Copy each line exactly. Leave nothing out.

────

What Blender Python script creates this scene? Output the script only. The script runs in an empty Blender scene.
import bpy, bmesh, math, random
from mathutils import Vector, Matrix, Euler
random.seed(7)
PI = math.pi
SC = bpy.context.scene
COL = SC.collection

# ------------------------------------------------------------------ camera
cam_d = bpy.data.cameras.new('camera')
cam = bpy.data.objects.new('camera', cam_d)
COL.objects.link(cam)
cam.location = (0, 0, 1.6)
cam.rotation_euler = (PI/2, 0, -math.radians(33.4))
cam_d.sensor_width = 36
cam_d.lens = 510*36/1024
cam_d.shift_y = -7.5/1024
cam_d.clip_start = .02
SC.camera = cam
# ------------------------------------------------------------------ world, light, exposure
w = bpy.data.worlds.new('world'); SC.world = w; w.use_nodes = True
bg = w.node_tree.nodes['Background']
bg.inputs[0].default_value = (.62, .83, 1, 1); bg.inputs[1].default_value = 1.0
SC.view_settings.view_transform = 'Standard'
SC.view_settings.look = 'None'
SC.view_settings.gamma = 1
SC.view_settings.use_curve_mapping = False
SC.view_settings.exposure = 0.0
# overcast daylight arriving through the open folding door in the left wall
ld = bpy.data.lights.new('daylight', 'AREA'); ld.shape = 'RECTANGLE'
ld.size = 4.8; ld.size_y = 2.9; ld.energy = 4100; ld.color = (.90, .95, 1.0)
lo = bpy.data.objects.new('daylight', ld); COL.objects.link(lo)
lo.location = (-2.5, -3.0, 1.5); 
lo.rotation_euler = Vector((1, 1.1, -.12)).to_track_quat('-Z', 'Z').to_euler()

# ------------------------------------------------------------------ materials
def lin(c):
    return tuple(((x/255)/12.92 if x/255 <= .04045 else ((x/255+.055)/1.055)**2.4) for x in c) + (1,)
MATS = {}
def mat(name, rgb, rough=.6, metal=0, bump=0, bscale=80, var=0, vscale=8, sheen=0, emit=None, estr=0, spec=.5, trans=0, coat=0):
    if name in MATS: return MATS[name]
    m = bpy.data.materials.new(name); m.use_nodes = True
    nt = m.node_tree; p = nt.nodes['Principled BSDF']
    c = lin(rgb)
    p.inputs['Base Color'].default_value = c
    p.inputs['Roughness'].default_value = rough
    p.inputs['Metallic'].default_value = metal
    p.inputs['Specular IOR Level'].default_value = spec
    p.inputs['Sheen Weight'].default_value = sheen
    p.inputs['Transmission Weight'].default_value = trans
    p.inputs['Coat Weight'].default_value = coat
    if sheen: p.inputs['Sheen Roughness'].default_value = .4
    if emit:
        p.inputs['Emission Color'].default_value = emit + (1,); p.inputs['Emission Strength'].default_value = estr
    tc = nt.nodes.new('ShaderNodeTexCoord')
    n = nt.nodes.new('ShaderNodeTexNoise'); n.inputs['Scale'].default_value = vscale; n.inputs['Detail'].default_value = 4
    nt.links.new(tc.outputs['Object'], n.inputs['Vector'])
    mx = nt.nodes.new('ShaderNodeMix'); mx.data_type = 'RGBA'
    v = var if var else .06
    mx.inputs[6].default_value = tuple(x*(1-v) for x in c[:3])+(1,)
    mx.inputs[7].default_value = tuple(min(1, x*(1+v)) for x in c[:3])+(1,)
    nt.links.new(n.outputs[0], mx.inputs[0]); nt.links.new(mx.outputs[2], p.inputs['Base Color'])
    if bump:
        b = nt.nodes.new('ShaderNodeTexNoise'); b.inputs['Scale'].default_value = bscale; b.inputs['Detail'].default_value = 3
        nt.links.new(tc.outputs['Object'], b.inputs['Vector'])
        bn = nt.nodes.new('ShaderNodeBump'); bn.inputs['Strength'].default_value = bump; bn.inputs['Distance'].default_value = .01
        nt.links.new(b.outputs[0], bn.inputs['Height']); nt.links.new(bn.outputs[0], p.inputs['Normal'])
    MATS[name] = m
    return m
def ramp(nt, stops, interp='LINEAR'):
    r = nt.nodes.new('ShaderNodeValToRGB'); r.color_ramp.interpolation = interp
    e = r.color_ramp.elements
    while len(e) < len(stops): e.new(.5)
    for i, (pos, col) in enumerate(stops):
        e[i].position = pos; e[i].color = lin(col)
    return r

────

# EXERCISE OUTPUT:
What Blender Python script creates this scene? Output the script only. The script runs in an empty Blender scene.
import bpy, bmesh, math, random
from mathutils import Vector, Matrix, Euler
random.seed(7)
PI = math.pi
SC = bpy.context.scene
COL = SC.collection

# ------------------------------------------------------------------ camera
cam_d = bpy.data.cameras.new('camera')
cam = bpy.data.objects.new('camera', cam_d)
COL.objects.link(cam)
cam.location = (0, 0, 1.6)
cam.rotation_euler = (PI/2, 0, -math.radians(33.4))
cam_d.sensor_width = 36
cam_d.lens = 510*36/1024
cam_d.shift_y = -7.5/1024
cam_d.clip_start = .02
SC.camera = cam
# ------------------------------------------------------------------ world, light, exposure
w = bpy.data.worlds.new('world'); SC.world = w; w.use_nodes = True
bg = w.node_tree.nodes['Background']
bg.inputs[0].default_value = (.62, .83, 1, 1); bg.inputs[1].default_value = 1.0
SC.view_settings.view_transform = 'Standard'
SC.view_settings.look = 'None'
SC.view_settings.gamma = 1
SC.view_settings.use_curve_mapping = False
SC.view_settings.exposure = 0.0
# overcast daylight arriving through the open folding door in the left wall
ld = bpy.data.lights.new('daylight', 'AREA'); ld.shape = 'RECTANGLE'
ld.size = 4.8; ld.size_y = 2.9; ld.energy = 4100; ld.color = (.90, .95, 1.0)
lo = bpy.data.objects.new('daylight', ld); COL.objects.link(lo)
lo.location = (-2.5, -3.0, 1.5); 
lo.rotation_euler = Vector((1, 1.1, -.12)).to_track_quat('-Z', 'Z').to_euler()

# ------------------------------------------------------------------ materials
def lin(c):
    return tuple(((x/255)/12.92 if x/255 <= .04045 else ((x/255+.055)/1.055)**2.4) for x in c) + (1,)
MATS = {}
def mat(name, rgb, rough=.6, metal=0, bump=0, bscale=80, var=0, vscale=8, sheen=0, emit=None, estr=0, spec=.5, trans=0, coat=0):
    if name in MATS: return MATS[name]
    m = bpy.data.materials.new(name); m.use_nodes = True
    nt = m.node_tree; p = nt.nodes['Principled BSDF']
    c = lin(rgb)
    p.inputs['Base Color'].default_value = c
    p.inputs['Roughness'].default_value = rough
    p.inputs['Metallic'].default_value = metal
    p.inputs['Specular IOR Level'].default_value = spec
    p.inputs['Sheen Weight'].default_value = sheen
    p.inputs['Transmission Weight'].default_value = trans
    p.inputs['Coat Weight'].default_value = coat
    if sheen: p.inputs['Sheen Roughness'].default_value = .4
    if emit:
        p.inputs['Emission Color'].default_value = emit + (1,); p.inputs['Emission Strength'].default_value = estr
    tc = nt.nodes.new('ShaderNodeTexCoord')
    n = nt.nodes.new('ShaderNodeTexNoise'); n.inputs['Scale'].default_value = vscale; n.inputs['Detail'].default_value = 4
    nt.links.new(tc.outputs['Object'], n.inputs['Vector'])
    mx = nt.nodes.new('ShaderNodeMix'); mx.data_type = 'RGBA'
    v = var if var else .06
    mx.inputs[6].default_value = tuple(x*(1-v) for x in c[:3])+(1,)
    mx.inputs[7].default_value = tuple(min(1, x*(1+v)) for x in c[:3])+(1,)
    nt.links.new(n.outputs[0], mx.inputs[0]); nt.links.new(mx.outputs[2], p.inputs['Base Color'])
    if bump:
        b = nt.nodes.new('ShaderNodeTexNoise'); b.inputs['Scale'].default_value = bscale; b.inputs['Detail'].default_value = 3
        nt.links.new(tc.outputs['Object'], b.inputs['Vector'])
        bn = nt.nodes.new('ShaderNodeBump'); bn.inputs['Strength'].default_value = bump; bn.inputs['Distance'].default_value = .01
        nt.links.new(b.outputs[0], bn.inputs['Height']); nt.links.new(bn.outputs[0], p.inputs['Normal'])
    MATS[name] = m
    return m
def ramp(nt, stops, interp='LINEAR'):
    r = nt.nodes.new('ShaderNodeValToRGB'); r.color_ramp.interpolation = interp
    e = r.color_ramp.elements
    while len(e) < len(stops): e.new(.5)
    for i, (pos, col) in enumerate(stops):
        e[i].position = pos; e[i].color = lin(col)
    return r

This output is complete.